> _DATA EXTRACT_:
# # # # # # #
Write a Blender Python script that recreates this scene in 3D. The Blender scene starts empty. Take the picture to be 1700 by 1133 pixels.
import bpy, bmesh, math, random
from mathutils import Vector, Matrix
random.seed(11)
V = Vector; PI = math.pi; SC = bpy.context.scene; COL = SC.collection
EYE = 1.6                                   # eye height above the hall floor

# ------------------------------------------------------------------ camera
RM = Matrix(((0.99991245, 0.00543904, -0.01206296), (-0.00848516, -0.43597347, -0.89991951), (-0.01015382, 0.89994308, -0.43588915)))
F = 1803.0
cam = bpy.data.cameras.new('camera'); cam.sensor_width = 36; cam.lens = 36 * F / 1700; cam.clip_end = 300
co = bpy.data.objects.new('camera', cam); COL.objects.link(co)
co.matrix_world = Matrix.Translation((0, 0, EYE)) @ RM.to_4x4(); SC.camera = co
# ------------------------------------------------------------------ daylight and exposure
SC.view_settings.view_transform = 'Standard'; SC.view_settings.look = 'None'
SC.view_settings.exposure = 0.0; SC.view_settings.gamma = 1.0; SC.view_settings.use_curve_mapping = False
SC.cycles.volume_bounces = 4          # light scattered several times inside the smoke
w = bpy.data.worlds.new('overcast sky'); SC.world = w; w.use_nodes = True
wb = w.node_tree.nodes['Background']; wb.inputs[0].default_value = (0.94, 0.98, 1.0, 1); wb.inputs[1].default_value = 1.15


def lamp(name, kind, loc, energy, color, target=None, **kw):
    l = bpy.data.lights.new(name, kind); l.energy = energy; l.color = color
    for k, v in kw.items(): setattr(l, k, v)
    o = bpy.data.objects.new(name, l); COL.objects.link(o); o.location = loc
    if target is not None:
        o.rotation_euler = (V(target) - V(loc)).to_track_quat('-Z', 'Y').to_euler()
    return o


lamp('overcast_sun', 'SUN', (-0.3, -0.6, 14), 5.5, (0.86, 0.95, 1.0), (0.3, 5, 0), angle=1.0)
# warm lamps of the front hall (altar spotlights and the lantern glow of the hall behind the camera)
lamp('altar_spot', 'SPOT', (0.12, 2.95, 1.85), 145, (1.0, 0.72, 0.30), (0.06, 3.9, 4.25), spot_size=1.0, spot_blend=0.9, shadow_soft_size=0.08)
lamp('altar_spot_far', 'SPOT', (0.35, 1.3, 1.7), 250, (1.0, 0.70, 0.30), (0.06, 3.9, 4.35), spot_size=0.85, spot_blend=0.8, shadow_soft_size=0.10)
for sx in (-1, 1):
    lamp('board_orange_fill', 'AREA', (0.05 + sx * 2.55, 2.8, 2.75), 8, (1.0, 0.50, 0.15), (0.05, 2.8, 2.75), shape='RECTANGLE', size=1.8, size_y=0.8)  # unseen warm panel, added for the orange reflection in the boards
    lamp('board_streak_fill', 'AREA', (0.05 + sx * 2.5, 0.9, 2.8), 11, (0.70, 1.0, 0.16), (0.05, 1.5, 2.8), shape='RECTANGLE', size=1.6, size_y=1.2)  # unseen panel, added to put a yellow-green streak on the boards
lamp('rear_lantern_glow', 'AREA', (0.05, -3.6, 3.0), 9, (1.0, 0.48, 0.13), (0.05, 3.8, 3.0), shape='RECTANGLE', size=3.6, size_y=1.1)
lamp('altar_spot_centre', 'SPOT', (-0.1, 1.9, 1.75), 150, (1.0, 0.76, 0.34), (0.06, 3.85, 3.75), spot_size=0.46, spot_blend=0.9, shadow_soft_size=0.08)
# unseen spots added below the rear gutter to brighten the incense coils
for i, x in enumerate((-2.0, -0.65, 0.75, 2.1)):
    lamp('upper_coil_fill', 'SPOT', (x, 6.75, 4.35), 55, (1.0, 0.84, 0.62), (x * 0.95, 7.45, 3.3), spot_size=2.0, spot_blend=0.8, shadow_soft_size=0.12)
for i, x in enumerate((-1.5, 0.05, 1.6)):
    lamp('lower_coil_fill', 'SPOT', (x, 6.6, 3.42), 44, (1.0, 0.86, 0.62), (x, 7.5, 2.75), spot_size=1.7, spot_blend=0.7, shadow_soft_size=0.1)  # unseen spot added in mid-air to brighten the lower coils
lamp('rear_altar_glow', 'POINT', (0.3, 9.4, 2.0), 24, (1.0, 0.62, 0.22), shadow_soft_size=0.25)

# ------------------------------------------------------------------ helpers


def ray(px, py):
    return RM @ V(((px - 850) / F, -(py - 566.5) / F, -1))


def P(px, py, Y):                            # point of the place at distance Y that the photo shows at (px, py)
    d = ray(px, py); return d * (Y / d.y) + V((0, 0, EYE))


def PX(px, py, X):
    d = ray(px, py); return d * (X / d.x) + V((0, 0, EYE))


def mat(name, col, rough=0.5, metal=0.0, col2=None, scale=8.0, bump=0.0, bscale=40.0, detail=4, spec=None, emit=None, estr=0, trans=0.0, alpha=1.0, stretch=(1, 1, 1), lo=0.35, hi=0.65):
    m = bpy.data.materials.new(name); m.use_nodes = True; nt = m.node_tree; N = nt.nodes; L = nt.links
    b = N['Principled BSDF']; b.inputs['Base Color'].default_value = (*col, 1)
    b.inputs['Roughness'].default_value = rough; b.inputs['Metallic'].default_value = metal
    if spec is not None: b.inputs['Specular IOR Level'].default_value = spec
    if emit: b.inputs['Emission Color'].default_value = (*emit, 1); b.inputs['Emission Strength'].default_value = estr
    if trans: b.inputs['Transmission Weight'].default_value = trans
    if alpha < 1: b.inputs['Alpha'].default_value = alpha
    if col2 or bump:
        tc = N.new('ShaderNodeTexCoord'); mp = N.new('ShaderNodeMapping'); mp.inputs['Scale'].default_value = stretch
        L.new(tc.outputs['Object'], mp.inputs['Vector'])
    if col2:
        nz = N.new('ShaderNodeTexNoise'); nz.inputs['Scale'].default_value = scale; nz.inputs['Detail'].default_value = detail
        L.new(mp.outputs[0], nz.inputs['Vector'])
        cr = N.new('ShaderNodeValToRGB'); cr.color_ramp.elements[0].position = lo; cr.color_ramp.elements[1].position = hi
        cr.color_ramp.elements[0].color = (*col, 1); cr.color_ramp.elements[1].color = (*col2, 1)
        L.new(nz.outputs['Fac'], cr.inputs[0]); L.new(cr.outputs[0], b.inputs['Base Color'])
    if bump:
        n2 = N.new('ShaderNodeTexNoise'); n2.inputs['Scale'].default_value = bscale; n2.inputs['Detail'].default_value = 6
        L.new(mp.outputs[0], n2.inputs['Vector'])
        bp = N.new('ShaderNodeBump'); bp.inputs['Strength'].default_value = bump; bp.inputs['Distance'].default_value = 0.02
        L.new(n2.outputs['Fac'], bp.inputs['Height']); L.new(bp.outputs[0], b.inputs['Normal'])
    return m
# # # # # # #
> _GIVEN INSTRUCTION_: Return what is listed above, exactly and completely.

> _RIGHT ANSWER_:
Write a Blender Python script that recreates this scene in 3D. The Blender scene starts empty. Take the picture to be 1700 by 1133 pixels.
import bpy, bmesh, math, random
from mathutils import Vector, Matrix
random.seed(11)
V = Vector; PI = math.pi; SC = bpy.context.scene; COL = SC.collection
EYE = 1.6                                   # eye height above the hall floor

# ------------------------------------------------------------------ camera
RM = Matrix(((0.99991245, 0.00543904, -0.01206296), (-0.00848516, -0.43597347, -0.89991951), (-0.01015382, 0.89994308, -0.43588915)))
F = 1803.0
cam = bpy.data.cameras.new('camera'); cam.sensor_width = 36; cam.lens = 36 * F / 1700; cam.clip_end = 300
co = bpy.data.objects.new('camera', cam); COL.objects.link(co)
co.matrix_world = Matrix.Translation((0, 0, EYE)) @ RM.to_4x4(); SC.camera = co
# ------------------------------------------------------------------ daylight and exposure
SC.view_settings.view_transform = 'Standard'; SC.view_settings.look = 'None'
SC.view_settings.exposure = 0.0; SC.view_settings.gamma = 1.0; SC.view_settings.use_curve_mapping = False
SC.cycles.volume_bounces = 4          # light scattered several times inside the smoke
w = bpy.data.worlds.new('overcast sky'); SC.world = w; w.use_nodes = True
wb = w.node_tree.nodes['Background']; wb.inputs[0].default_value = (0.94, 0.98, 1.0, 1); wb.inputs[1].default_value = 1.15


def lamp(name, kind, loc, energy, color, target=None, **kw):
    l = bpy.data.lights.new(name, kind); l.energy = energy; l.color = color
    for k, v in kw.items(): setattr(l, k, v)
    o = bpy.data.objects.new(name, l); COL.objects.link(o); o.location = loc
    if target is not None:
        o.rotation_euler = (V(target) - V(loc)).to_track_quat('-Z', 'Y').to_euler()
    return o


lamp('overcast_sun', 'SUN', (-0.3, -0.6, 14), 5.5, (0.86, 0.95, 1.0), (0.3, 5, 0), angle=1.0)
# warm lamps of the front hall (altar spotlights and the lantern glow of the hall behind the camera)
lamp('altar_spot', 'SPOT', (0.12, 2.95, 1.85), 145, (1.0, 0.72, 0.30), (0.06, 3.9, 4.25), spot_size=1.0, spot_blend=0.9, shadow_soft_size=0.08)
lamp('altar_spot_far', 'SPOT', (0.35, 1.3, 1.7), 250, (1.0, 0.70, 0.30), (0.06, 3.9, 4.35), spot_size=0.85, spot_blend=0.8, shadow_soft_size=0.10)
for sx in (-1, 1):
    lamp('board_orange_fill', 'AREA', (0.05 + sx * 2.55, 2.8, 2.75), 8, (1.0, 0.50, 0.15), (0.05, 2.8, 2.75), shape='RECTANGLE', size=1.8, size_y=0.8)  # unseen warm panel, added for the orange reflection in the boards
    lamp('board_streak_fill', 'AREA', (0.05 + sx * 2.5, 0.9, 2.8), 11, (0.70, 1.0, 0.16), (0.05, 1.5, 2.8), shape='RECTANGLE', size=1.6, size_y=1.2)  # unseen panel, added to put a yellow-green streak on the boards
lamp('rear_lantern_glow', 'AREA', (0.05, -3.6, 3.0), 9, (1.0, 0.48, 0.13), (0.05, 3.8, 3.0), shape='RECTANGLE', size=3.6, size_y=1.1)
lamp('altar_spot_centre', 'SPOT', (-0.1, 1.9, 1.75), 150, (1.0, 0.76, 0.34), (0.06, 3.85, 3.75), spot_size=0.46, spot_blend=0.9, shadow_soft_size=0.08)
# unseen spots added below the rear gutter to brighten the incense coils
for i, x in enumerate((-2.0, -0.65, 0.75, 2.1)):
    lamp('upper_coil_fill', 'SPOT', (x, 6.75, 4.35), 55, (1.0, 0.84, 0.62), (x * 0.95, 7.45, 3.3), spot_size=2.0, spot_blend=0.8, shadow_soft_size=0.12)
for i, x in enumerate((-1.5, 0.05, 1.6)):
    lamp('lower_coil_fill', 'SPOT', (x, 6.6, 3.42), 44, (1.0, 0.86, 0.62), (x, 7.5, 2.75), spot_size=1.7, spot_blend=0.7, shadow_soft_size=0.1)  # unseen spot added in mid-air to brighten the lower coils
lamp('rear_altar_glow', 'POINT', (0.3, 9.4, 2.0), 24, (1.0, 0.62, 0.22), shadow_soft_size=0.25)

# ------------------------------------------------------------------ helpers


def ray(px, py):
    return RM @ V(((px - 850) / F, -(py - 566.5) / F, -1))


def P(px, py, Y):                            # point of the place at distance Y that the photo shows at (px, py)
    d = ray(px, py); return d * (Y / d.y) + V((0, 0, EYE))


def PX(px, py, X):
    d = ray(px, py); return d * (X / d.x) + V((0, 0, EYE))


def mat(name, col, rough=0.5, metal=0.0, col2=None, scale=8.0, bump=0.0, bscale=40.0, detail=4, spec=None, emit=None, estr=0, trans=0.0, alpha=1.0, stretch=(1, 1, 1), lo=0.35, hi=0.65):
    m = bpy.data.materials.new(name); m.use_nodes = True; nt = m.node_tree; N = nt.nodes; L = nt.links
    b = N['Principled BSDF']; b.inputs['Base Color'].default_value = (*col, 1)
    b.inputs['Roughness'].default_value = rough; b.inputs['Metallic'].default_value = metal
    if spec is not None: b.inputs['Specular IOR Level'].default_value = spec
    if emit: b.inputs['Emission Color'].default_value = (*emit, 1); b.inputs['Emission Strength'].default_value = estr
    if trans: b.inputs['Transmission Weight'].default_value = trans
    if alpha < 1: b.inputs['Alpha'].default_value = alpha
    if col2 or bump:
        tc = N.new('ShaderNodeTexCoord'); mp = N.new('ShaderNodeMapping'); mp.inputs['Scale'].default_value = stretch
        L.new(tc.outputs['Object'], mp.inputs['Vector'])
    if col2:
        nz = N.new('ShaderNodeTexNoise'); nz.inputs['Scale'].default_value = scale; nz.inputs['Detail'].default_value = detail
        L.new(mp.outputs[0], nz.inputs['Vector'])
        cr = N.new('ShaderNodeValToRGB'); cr.color_ramp.elements[0].position = lo; cr.color_ramp.elements[1].position = hi
        cr.color_ramp.elements[0].color = (*col, 1); cr.color_ramp.elements[1].color = (*col2, 1)
        L.new(nz.outputs['Fac'], cr.inputs[0]); L.new(cr.outputs[0], b.inputs['Base Color'])
    if bump:
        n2 = N.new('ShaderNodeTexNoise'); n2.inputs['Scale'].default_value = bscale; n2.inputs['Detail'].default_value = 6
        L.new(mp.outputs[0], n2.inputs['Vector'])
        bp = N.new('ShaderNodeBump'); bp.inputs['Strength'].default_value = bump; bp.inputs['Distance'].default_value = 0.02
        L.new(n2.outputs['Fac'], bp.inputs['Height']); L.new(bp.outputs[0], b.inputs['Normal'])
    return m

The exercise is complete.